On the closing date, the payment will be released from
the escrow account to HCAC on the condition that the reverse merger
(i.e. business combination) and other conditions precedent are satisfied.
Otherwise, the transaction will be terminated, and the full
payment will be returned to TPK.
10.The manner in which the current transaction was decided, the reference
basis for the decision on price, and the decision-making unit:
The current transaction was decided by resolution of board of directors
The reference basis for the decision on price:fairness opinion
The decision-making department: Board of directors
11.Net worth per share of company of the underlying securities acquired or
disposed of:
NT$297.75
12.The discrepancy between the reference price of private placement company
and the transaction amount per share is 20 percent or more:NA
13.Current cumulative no., amount, and shareholding ratio of the securities
being traded (including the current transaction) as of the date of
occurrence and status of any restriction of rights (e.g.,pledges):
No.:10 million shares;
Amount: USD 100 million
Share holding ratio: up to 4.29% of the company shares
(post-closing of HCAC and Canoo’s business combination)
Restriction of rights:The shares represented hereby have not been
registered under The United States Securities Act of 1933, as amended,
or The Securities Laws of any state or other jurisdiction,
and may not be sold or transferred in the absence of
such registration of an exemption therefrom.
14.Privately placed securities (including the current transaction) as a
percentage of total assets of the company and shareholder’s equity of the
parent company on the latest financial statements, and the operating capital
on the latest financial statements as of the date of occurrence:
a percentage of total assets of the company:3.36%
shareholder’s equity of the parent company:8.21%
the operating capital:NT$18,346,844 thousand
15.Broker and broker's fee:NA
16.Concrete purpose or use of the acquisition or disposition:
In view of the growth prospect of Electric Vehicle (EV) industry,
TPK will invest USD100 million in the private placement of Canoo’s
SPAC IPO and aim to expand our footprint in the automotive industry
through Canoo’s innovative designs and revolutionary business model.

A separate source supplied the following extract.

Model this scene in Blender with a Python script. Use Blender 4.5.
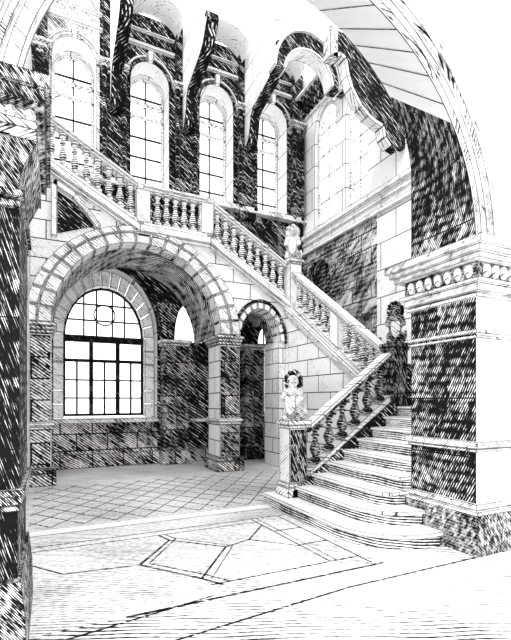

The proposed merger is expected to be completed
in the fourth quarter of 2020,subject to, among other things,
the approval of HCAC shareholders, and other closing conditions.
17.Whether the directors expressed any objection to the present transaction:
None
18.Whether the trading counterparty is a related party:No
19.Date of approval by board of directors:
2020/08/13
20.Recognition date by supervisors or approval date by audit committee:
2020/08/13
21.Whether the CPA issued an opinion on the unreasonableness of the current
transaction:No
22.Name of the CPA firm:Crowe(TW) CPAs
23.Name of the CPA:CHIU, CHI-SHENG
24.License no.of the CPA:10200032833
25.Any other matters that need to be specified:
About Canoo:
Canoo is a Los Angeles-based electric vehicle company.
Canoo has designed a modular skateboard platform purpose-built to
deliver maximum vehicle interior space and adaptable to support
a wide range of vehicle applications for consumers and businesses.
Canoo expects to launch its first consumer model in 2022,
simply named the canoo and available only by subscription,
followed shortly after by a last-mile delivery vehicle and a sport vehicle,
each built off of the same underlying skateboard platform.
About HCAC:
Hennessy Capital Acquisition Corp. IV is a special purpose
acquisition company (or SPAC) which raised $300 million
in its IPO in March 2019.
Exchange rate for USD to NTD is 29.48.